*Goal*.
Pictures stay out of the copy; set down each line of the listing below exactly.

*Material*.
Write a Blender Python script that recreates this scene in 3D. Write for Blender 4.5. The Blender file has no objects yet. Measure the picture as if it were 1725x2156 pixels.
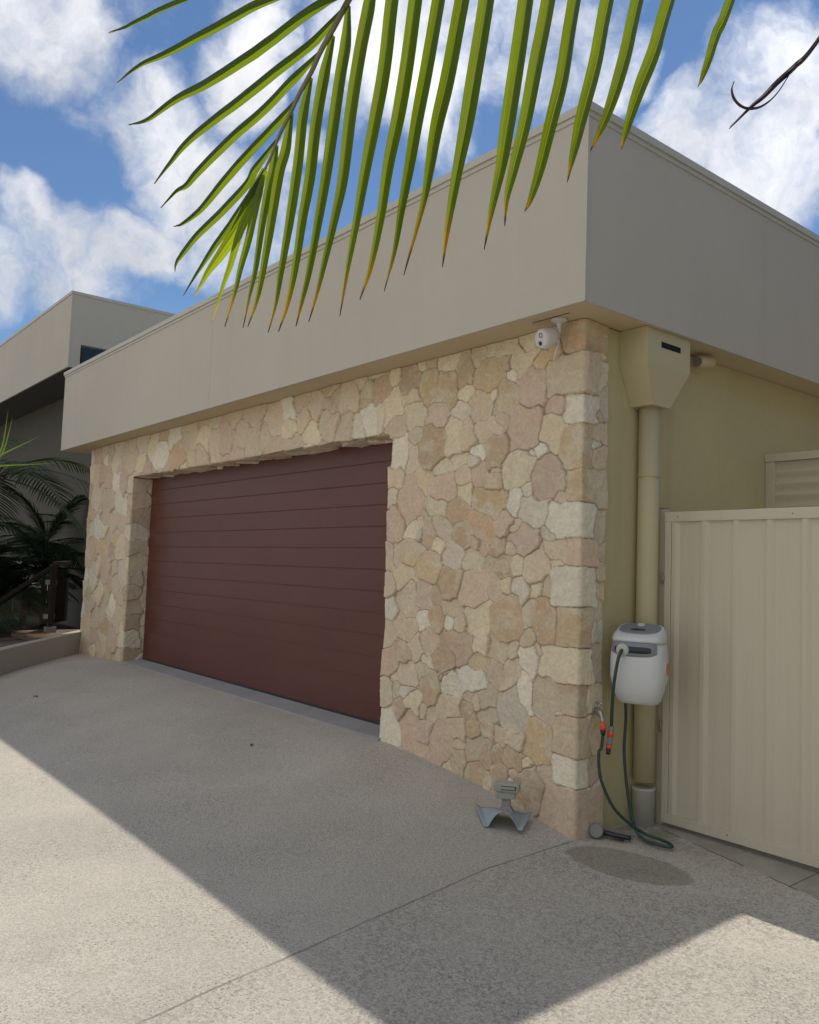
import bpy, bmesh, math, random
import numpy as np
from mathutils import Vector, Matrix
random.seed(7); rng=np.random.RandomState(11)
sc=bpy.context.scene; C=sc.collection
# ---------------------------------------------------------------- camera
cd=bpy.data.cameras.new('camera'); cam=bpy.data.objects.new('camera',cd); C.objects.link(cam); sc.camera=cam
Rv=Vector((0.62985,0.77592,0.03530)); Uv=Vector((0.03082,-0.07038,0.99704)); Fv=Vector((-0.77611,0.62690,0.06824))
M=Matrix((Rv,Uv,-Fv)).transposed().to_4x4(); M.translation=Vector((3.2397,-3.9422,1.55)); cam.matrix_world=M
cd.sensor_fit='HORIZONTAL'; cd.sensor_width=36; cd.lens=36*1758.9/1725; cd.clip_start=.05; cd.clip_end=600
sc.render.resolution_x=819; sc.render.resolution_y=1024
# ---------------------------------------------------------------- light, sky, exposure
SD=Vector((-0.205,0.402,1.0)).normalized()          # towards the sun
SUN=2.0; SKY=.058; CLOUD=.73
sc.view_settings.view_transform='Standard'; sc.view_settings.look='None'; sc.view_settings.gamma=1; sc.view_settings.exposure=0.66
sl=bpy.data.lights.new('sun','SUN'); sl.energy=SUN; sl.angle=math.radians(.6); sl.color=(1,.95,.87)
so=bpy.data.objects.new('sun',sl); C.objects.link(so); so.rotation_euler=SD.to_track_quat('Z','Y').to_euler()
w=bpy.data.worlds.new('World'); sc.world=w; w.use_nodes=True; nt=w.node_tree; N=nt.nodes; Lk=nt.links; N.clear()
def nn(t,**k):
    n=N.new(t)
    for a,b in k.items(): setattr(n,a,b)
    return n
sky=nn('ShaderNodeTexSky',sky_type='NISHITA',sun_disc=False,sun_elevation=math.asin(SD.z),sun_rotation=math.atan2(SD.x,SD.y),altitude=0,air_density=1.0,dust_density=.1,ozone_density=3.0)
tc=nn('ShaderNodeTexCoord')
BLOBS=[(-.914,.261,.311,150),(-.879,.323,.35,90),(-.911,.214,.353,90),(-.836,.202,.511,120),(-.838,.173,.517,110),(-.827,.311,.468,120),(-.835,.365,.412,130),(-.84,.405,.361,130),(-.806,.438,.398,90),(-.774,.459,.437,60),(-.76,.388,.521,110),(-.671,.512,.537,210),(-.612,.559,.56,190),(-.571,.622,.536,160),(-.543,.666,.511,120),(-.633,.491,.599,230),(-.421,.778,.467,210),(-.481,.744,.464,120),(-.398,.81,.43,110),(-.376,.774,.51,110),(-.449,.783,.43,130),(-.94,.171,.294,150)]
# warped direction so that the clouds get torn edges
def math_(op,a,b=None,c=None,clamp=False):
    m=nn('ShaderNodeMath',operation=op); m.use_clamp=clamp
    for i,v in enumerate((a,b,c)):
        if v is None: continue
        if isinstance(v,(int,float)): m.inputs[i].default_value=v
        else: Lk.new(v,m.inputs[i])
    return m.outputs[0]
nz=nn('ShaderNodeTexNoise'); nz.inputs['Scale'].default_value=7; nz.inputs['Detail'].default_value=5; nz.inputs['Roughness'].default_value=.55
Lk.new(tc.outputs['Generated'],nz.inputs['Vector'])
wv=nn('ShaderNodeVectorMath',operation='MULTIPLY_ADD'); Lk.new(nz.outputs['Color'],wv.inputs[0]); wv.inputs[1].default_value=(.17,.17,.17)
sb=nn('ShaderNodeVectorMath',operation='SUBTRACT'); Lk.new(tc.outputs['Generated'],sb.inputs[0]); sb.inputs[1].default_value=(.085,.085,.085)
Lk.new(sb.outputs[0],wv.inputs[2])
nrm=nn('ShaderNodeVectorMath',operation='NORMALIZE'); Lk.new(wv.outputs[0],nrm.inputs[0])
acc=None
for x,y,z,r in BLOBS:
    v=Vector((x,y,z)).normalized(); a=r/1759.
    dt=nn('ShaderNodeVectorMath',operation='DOT_PRODUCT'); Lk.new(nrm.outputs[0],dt.inputs[0]); dt.inputs[1].default_value=v
    mr=nn('ShaderNodeMapRange',interpolation_type='SMOOTHSTEP'); Lk.new(dt.outputs['Value'],mr.inputs[0])
    mr.inputs[1].default_value=math.cos(a*1.22); mr.inputs[2].default_value=math.cos(a*.1)
    acc=mr.outputs[0] if acc is None else math_('MAXIMUM',acc,mr.outputs[0])
n2=nn('ShaderNodeTexNoise'); n2.inputs['Scale'].default_value=6.5; n2.inputs['Detail'].default_value=9; n2.inputs['Roughness'].default_value=.64; Lk.new(wv.outputs[0],n2.inputs['Vector'])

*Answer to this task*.
Write a Blender Python script that recreates this scene in 3D. Write for Blender 4.5. The Blender file has no objects yet. Measure the picture as if it were 1725x2156 pixels.
import bpy, bmesh, math, random
import numpy as np
from mathutils import Vector, Matrix
random.seed(7); rng=np.random.RandomState(11)
sc=bpy.context.scene; C=sc.collection
# ---------------------------------------------------------------- camera
cd=bpy.data.cameras.new('camera'); cam=bpy.data.objects.new('camera',cd); C.objects.link(cam); sc.camera=cam
Rv=Vector((0.62985,0.77592,0.03530)); Uv=Vector((0.03082,-0.07038,0.99704)); Fv=Vector((-0.77611,0.62690,0.06824))
M=Matrix((Rv,Uv,-Fv)).transposed().to_4x4(); M.translation=Vector((3.2397,-3.9422,1.55)); cam.matrix_world=M
cd.sensor_fit='HORIZONTAL'; cd.sensor_width=36; cd.lens=36*1758.9/1725; cd.clip_start=.05; cd.clip_end=600
sc.render.resolution_x=819; sc.render.resolution_y=1024
# ---------------------------------------------------------------- light, sky, exposure
SD=Vector((-0.205,0.402,1.0)).normalized()          # towards the sun
SUN=2.0; SKY=.058; CLOUD=.73
sc.view_settings.view_transform='Standard'; sc.view_settings.look='None'; sc.view_settings.gamma=1; sc.view_settings.exposure=0.66
sl=bpy.data.lights.new('sun','SUN'); sl.energy=SUN; sl.angle=math.radians(.6); sl.color=(1,.95,.87)
so=bpy.data.objects.new('sun',sl); C.objects.link(so); so.rotation_euler=SD.to_track_quat('Z','Y').to_euler()
w=bpy.data.worlds.new('World'); sc.world=w; w.use_nodes=True; nt=w.node_tree; N=nt.nodes; Lk=nt.links; N.clear()
def nn(t,**k):
    n=N.new(t)
    for a,b in k.items(): setattr(n,a,b)
    return n
sky=nn('ShaderNodeTexSky',sky_type='NISHITA',sun_disc=False,sun_elevation=math.asin(SD.z),sun_rotation=math.atan2(SD.x,SD.y),altitude=0,air_density=1.0,dust_density=.1,ozone_density=3.0)
tc=nn('ShaderNodeTexCoord')
BLOBS=[(-.914,.261,.311,150),(-.879,.323,.35,90),(-.911,.214,.353,90),(-.836,.202,.511,120),(-.838,.173,.517,110),(-.827,.311,.468,120),(-.835,.365,.412,130),(-.84,.405,.361,130),(-.806,.438,.398,90),(-.774,.459,.437,60),(-.76,.388,.521,110),(-.671,.512,.537,210),(-.612,.559,.56,190),(-.571,.622,.536,160),(-.543,.666,.511,120),(-.633,.491,.599,230),(-.421,.778,.467,210),(-.481,.744,.464,120),(-.398,.81,.43,110),(-.376,.774,.51,110),(-.449,.783,.43,130),(-.94,.171,.294,150)]
# warped direction so that the clouds get torn edges
def math_(op,a,b=None,c=None,clamp=False):
    m=nn('ShaderNodeMath',operation=op); m.use_clamp=clamp
    for i,v in enumerate((a,b,c)):
        if v is None: continue
        if isinstance(v,(int,float)): m.inputs[i].default_value=v
        else: Lk.new(v,m.inputs[i])
    return m.outputs[0]
nz=nn('ShaderNodeTexNoise'); nz.inputs['Scale'].default_value=7; nz.inputs['Detail'].default_value=5; nz.inputs['Roughness'].default_value=.55
Lk.new(tc.outputs['Generated'],nz.inputs['Vector'])
wv=nn('ShaderNodeVectorMath',operation='MULTIPLY_ADD'); Lk.new(nz.outputs['Color'],wv.inputs[0]); wv.inputs[1].default_value=(.17,.17,.17)
sb=nn('ShaderNodeVectorMath',operation='SUBTRACT'); Lk.new(tc.outputs['Generated'],sb.inputs[0]); sb.inputs[1].default_value=(.085,.085,.085)
Lk.new(sb.outputs[0],wv.inputs[2])
nrm=nn('ShaderNodeVectorMath',operation='NORMALIZE'); Lk.new(wv.outputs[0],nrm.inputs[0])
acc=None
for x,y,z,r in BLOBS:
    v=Vector((x,y,z)).normalized(); a=r/1759.
    dt=nn('ShaderNodeVectorMath',operation='DOT_PRODUCT'); Lk.new(nrm.outputs[0],dt.inputs[0]); dt.inputs[1].default_value=v
    mr=nn('ShaderNodeMapRange',interpolation_type='SMOOTHSTEP'); Lk.new(dt.outputs['Value'],mr.inputs[0])
    mr.inputs[1].default_value=math.cos(a*1.22); mr.inputs[2].default_value=math.cos(a*.1)
    acc=mr.outputs[0] if acc is None else math_('MAXIMUM',acc,mr.outputs[0])
n2=nn('ShaderNodeTexNoise'); n2.inputs['Scale'].default_value=6.5; n2.inputs['Detail'].default_value=9; n2.inputs['Roughness'].default_value=.64; Lk.new(wv.outputs[0],n2.inputs['Vector'])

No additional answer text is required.